-- Job --
Below are records; please write out exactly the lines from the first line through the line containing "v = ray(px, py); t = Y/v[1];", with no pictures.

Records with scene code:
____

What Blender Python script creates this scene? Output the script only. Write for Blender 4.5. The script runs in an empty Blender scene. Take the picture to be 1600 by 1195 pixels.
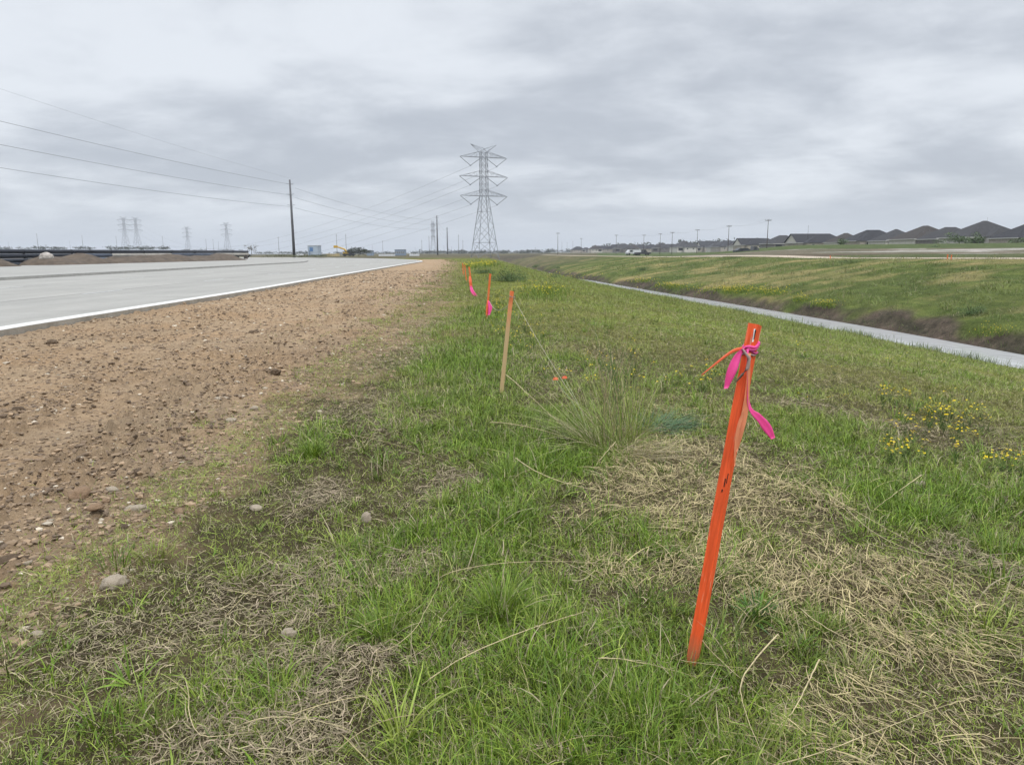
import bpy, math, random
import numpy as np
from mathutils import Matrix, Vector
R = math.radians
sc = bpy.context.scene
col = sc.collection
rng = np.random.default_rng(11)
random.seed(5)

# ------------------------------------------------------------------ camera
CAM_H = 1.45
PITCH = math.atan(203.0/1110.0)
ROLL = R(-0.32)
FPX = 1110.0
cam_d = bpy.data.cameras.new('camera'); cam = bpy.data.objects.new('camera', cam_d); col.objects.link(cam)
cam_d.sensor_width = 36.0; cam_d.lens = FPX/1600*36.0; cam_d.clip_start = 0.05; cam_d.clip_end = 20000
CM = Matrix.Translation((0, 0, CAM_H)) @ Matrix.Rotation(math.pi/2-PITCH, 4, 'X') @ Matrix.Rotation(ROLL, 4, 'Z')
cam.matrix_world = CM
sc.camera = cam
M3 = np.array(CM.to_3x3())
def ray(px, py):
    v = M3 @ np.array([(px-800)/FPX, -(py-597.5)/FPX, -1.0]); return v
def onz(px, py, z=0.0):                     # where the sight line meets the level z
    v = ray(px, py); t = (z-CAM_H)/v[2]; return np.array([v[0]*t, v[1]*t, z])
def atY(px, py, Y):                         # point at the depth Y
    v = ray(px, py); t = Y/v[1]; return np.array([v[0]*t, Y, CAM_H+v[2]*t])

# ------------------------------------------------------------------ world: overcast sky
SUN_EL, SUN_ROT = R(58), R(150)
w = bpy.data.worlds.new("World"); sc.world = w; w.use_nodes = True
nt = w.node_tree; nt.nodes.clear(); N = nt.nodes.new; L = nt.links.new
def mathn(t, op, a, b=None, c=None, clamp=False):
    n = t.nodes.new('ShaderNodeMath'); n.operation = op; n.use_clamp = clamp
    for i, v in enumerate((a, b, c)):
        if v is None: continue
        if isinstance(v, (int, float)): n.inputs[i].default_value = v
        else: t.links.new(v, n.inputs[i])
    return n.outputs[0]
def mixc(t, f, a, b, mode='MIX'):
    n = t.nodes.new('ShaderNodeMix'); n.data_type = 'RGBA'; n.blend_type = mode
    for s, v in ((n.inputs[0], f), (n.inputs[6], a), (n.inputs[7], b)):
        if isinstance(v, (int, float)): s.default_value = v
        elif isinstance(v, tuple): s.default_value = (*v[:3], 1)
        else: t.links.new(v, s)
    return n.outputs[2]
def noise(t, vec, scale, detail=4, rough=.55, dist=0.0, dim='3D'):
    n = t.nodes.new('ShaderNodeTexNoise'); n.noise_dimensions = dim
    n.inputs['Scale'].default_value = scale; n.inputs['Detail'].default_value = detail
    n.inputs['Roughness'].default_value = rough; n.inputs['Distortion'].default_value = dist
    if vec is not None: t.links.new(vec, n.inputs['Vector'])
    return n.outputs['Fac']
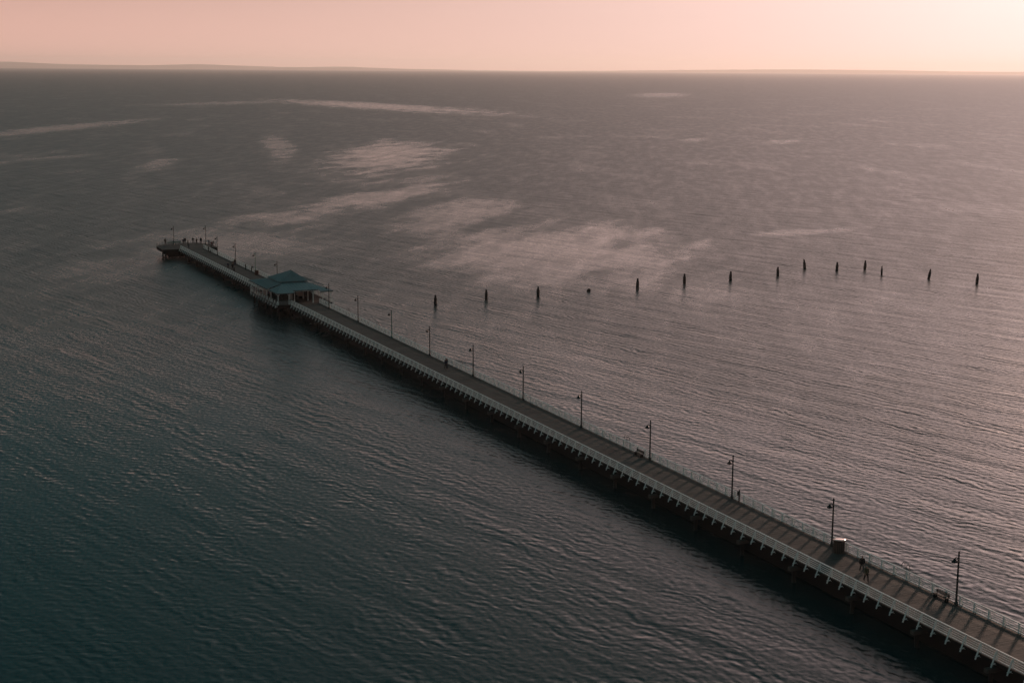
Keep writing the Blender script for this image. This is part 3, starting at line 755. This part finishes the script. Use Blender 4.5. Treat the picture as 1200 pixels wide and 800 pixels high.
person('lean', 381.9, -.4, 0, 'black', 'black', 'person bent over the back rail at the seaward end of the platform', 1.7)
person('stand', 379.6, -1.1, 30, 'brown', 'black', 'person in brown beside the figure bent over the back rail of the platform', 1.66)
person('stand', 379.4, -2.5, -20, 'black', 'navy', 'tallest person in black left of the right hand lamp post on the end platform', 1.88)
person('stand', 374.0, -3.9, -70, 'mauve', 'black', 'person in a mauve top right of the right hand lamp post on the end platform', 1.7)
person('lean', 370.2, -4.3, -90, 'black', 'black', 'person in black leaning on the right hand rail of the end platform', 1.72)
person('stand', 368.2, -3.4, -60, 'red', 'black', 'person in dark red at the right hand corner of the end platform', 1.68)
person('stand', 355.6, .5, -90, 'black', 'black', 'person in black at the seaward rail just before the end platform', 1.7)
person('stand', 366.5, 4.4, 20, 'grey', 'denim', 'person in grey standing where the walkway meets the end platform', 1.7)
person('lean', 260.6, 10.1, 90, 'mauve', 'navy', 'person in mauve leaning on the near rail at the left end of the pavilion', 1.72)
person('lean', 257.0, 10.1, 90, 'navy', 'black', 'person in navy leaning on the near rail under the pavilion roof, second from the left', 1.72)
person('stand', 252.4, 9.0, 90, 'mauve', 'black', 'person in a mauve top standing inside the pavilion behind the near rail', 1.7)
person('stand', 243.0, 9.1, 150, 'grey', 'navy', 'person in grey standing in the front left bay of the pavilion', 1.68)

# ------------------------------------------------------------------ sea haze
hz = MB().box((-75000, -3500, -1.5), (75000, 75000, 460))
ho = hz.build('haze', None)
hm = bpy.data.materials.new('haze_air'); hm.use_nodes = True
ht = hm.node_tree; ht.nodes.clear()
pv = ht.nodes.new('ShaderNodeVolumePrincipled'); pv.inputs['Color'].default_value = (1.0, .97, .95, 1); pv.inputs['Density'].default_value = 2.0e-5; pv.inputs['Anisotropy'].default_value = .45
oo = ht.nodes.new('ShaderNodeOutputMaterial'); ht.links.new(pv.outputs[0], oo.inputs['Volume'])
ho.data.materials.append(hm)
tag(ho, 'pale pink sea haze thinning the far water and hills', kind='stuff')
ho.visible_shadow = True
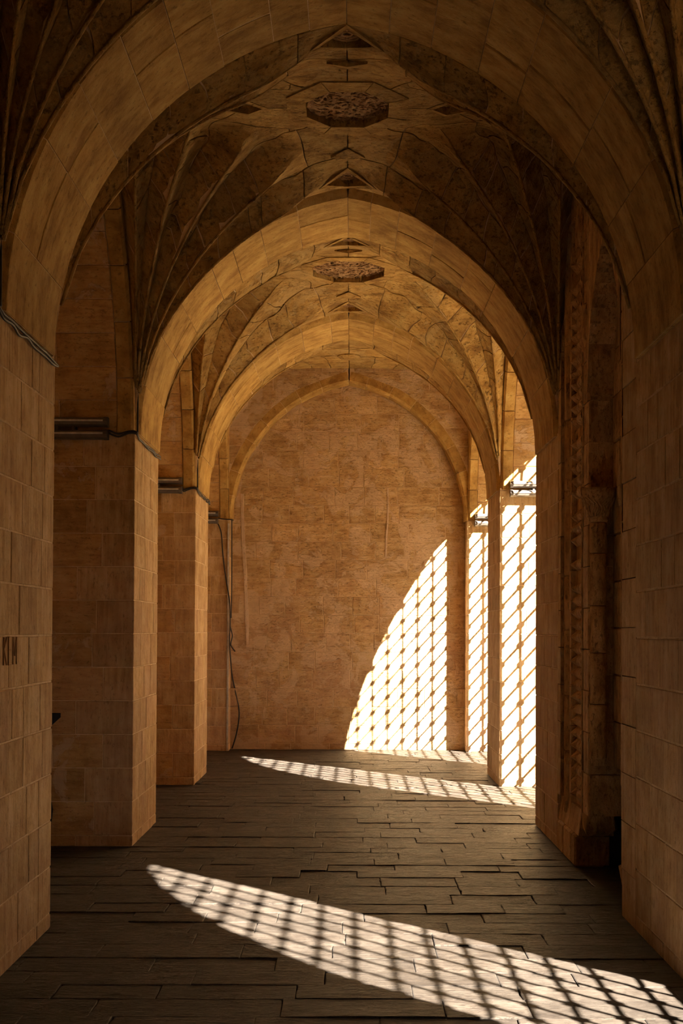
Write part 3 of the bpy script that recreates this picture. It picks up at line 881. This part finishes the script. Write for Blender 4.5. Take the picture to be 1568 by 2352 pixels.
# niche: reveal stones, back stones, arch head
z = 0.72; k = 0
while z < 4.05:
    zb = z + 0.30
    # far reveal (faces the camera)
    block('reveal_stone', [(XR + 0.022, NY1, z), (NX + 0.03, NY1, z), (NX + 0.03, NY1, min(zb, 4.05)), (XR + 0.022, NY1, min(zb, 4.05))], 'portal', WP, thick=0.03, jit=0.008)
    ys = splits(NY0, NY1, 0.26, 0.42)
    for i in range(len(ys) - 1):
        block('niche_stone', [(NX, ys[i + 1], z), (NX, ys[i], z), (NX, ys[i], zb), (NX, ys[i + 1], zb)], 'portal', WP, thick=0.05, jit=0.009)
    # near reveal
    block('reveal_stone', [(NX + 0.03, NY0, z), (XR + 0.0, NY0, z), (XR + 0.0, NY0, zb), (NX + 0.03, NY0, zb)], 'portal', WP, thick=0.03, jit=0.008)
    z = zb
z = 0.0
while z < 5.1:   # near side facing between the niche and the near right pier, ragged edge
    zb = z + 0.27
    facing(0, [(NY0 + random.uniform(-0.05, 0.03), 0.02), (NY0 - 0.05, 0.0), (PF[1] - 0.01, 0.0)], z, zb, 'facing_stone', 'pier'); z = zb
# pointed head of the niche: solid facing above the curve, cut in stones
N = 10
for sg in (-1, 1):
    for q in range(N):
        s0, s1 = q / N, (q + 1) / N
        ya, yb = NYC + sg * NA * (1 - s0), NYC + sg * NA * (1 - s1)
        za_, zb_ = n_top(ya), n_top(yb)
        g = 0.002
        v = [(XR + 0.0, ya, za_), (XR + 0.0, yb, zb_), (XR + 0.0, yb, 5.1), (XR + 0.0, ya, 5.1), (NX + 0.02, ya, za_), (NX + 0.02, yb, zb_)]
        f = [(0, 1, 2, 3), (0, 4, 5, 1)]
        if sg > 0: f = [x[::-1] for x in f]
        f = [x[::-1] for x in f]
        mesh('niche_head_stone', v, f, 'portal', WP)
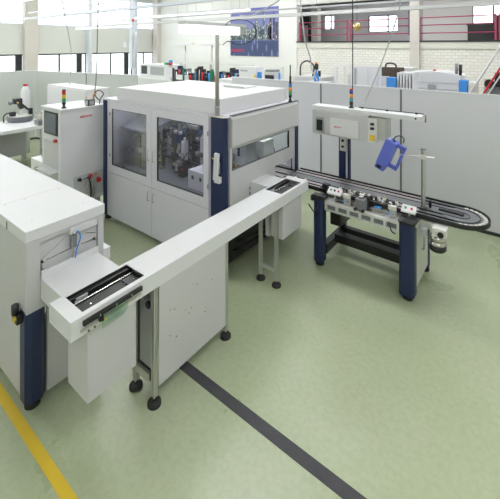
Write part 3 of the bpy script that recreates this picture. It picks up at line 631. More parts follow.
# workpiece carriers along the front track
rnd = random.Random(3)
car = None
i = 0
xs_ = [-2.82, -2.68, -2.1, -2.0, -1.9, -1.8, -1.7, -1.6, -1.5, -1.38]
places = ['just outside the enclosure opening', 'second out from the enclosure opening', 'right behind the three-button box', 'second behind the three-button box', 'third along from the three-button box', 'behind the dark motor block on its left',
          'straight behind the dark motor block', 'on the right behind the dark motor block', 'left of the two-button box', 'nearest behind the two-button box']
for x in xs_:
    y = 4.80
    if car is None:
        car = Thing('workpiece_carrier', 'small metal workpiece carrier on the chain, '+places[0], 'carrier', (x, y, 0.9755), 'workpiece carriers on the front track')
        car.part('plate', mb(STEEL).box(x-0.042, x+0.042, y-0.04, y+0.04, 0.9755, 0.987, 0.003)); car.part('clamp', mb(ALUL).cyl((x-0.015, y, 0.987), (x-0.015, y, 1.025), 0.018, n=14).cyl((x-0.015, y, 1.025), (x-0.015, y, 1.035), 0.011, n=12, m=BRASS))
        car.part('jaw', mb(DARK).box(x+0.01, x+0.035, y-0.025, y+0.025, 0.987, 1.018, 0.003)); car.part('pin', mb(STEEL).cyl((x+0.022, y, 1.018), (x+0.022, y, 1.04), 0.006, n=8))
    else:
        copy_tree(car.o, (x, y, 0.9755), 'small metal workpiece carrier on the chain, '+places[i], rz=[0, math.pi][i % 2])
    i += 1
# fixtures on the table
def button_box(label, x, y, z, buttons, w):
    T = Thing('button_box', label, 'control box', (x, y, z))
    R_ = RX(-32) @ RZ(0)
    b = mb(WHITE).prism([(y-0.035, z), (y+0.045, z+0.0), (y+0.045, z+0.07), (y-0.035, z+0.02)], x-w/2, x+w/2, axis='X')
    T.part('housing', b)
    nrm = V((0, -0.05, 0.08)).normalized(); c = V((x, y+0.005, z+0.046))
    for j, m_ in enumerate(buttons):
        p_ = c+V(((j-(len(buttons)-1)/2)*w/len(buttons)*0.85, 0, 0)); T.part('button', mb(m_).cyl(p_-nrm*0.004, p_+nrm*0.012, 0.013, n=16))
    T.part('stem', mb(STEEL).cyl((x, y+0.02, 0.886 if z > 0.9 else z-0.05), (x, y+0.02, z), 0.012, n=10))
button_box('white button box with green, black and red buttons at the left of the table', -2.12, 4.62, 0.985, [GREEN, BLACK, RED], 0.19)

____

-- Expected output --
What Blender Python script creates this scene? Output the script only. Write for Blender 4.5. The script runs in an empty Blender scene. Take the picture to be 1600 by 1195 pixels.
import bpy, math, random
import numpy as np
from mathutils import Matrix, Vector
R = math.radians
sc = bpy.context.scene
col = sc.collection
rng = np.random.default_rng(11)
random.seed(5)

# ------------------------------------------------------------------ camera
CAM_H = 1.45
PITCH = math.atan(203.0/1110.0)
ROLL = R(-0.32)
FPX = 1110.0
cam_d = bpy.data.cameras.new('camera'); cam = bpy.data.objects.new('camera', cam_d); col.objects.link(cam)
cam_d.sensor_width = 36.0; cam_d.lens = FPX/1600*36.0; cam_d.clip_start = 0.05; cam_d.clip_end = 20000
CM = Matrix.Translation((0, 0, CAM_H)) @ Matrix.Rotation(math.pi/2-PITCH, 4, 'X') @ Matrix.Rotation(ROLL, 4, 'Z')
cam.matrix_world = CM
sc.camera = cam
M3 = np.array(CM.to_3x3())
def ray(px, py):
    v = M3 @ np.array([(px-800)/FPX, -(py-597.5)/FPX, -1.0]); return v
def onz(px, py, z=0.0):                     # where the sight line meets the level z
    v = ray(px, py); t = (z-CAM_H)/v[2]; return np.array([v[0]*t, v[1]*t, z])
def atY(px, py, Y):                         # point at the depth Y
    v = ray(px, py); t = Y/v[1]; return np.array([v[0]*t, Y, CAM_H+v[2]*t])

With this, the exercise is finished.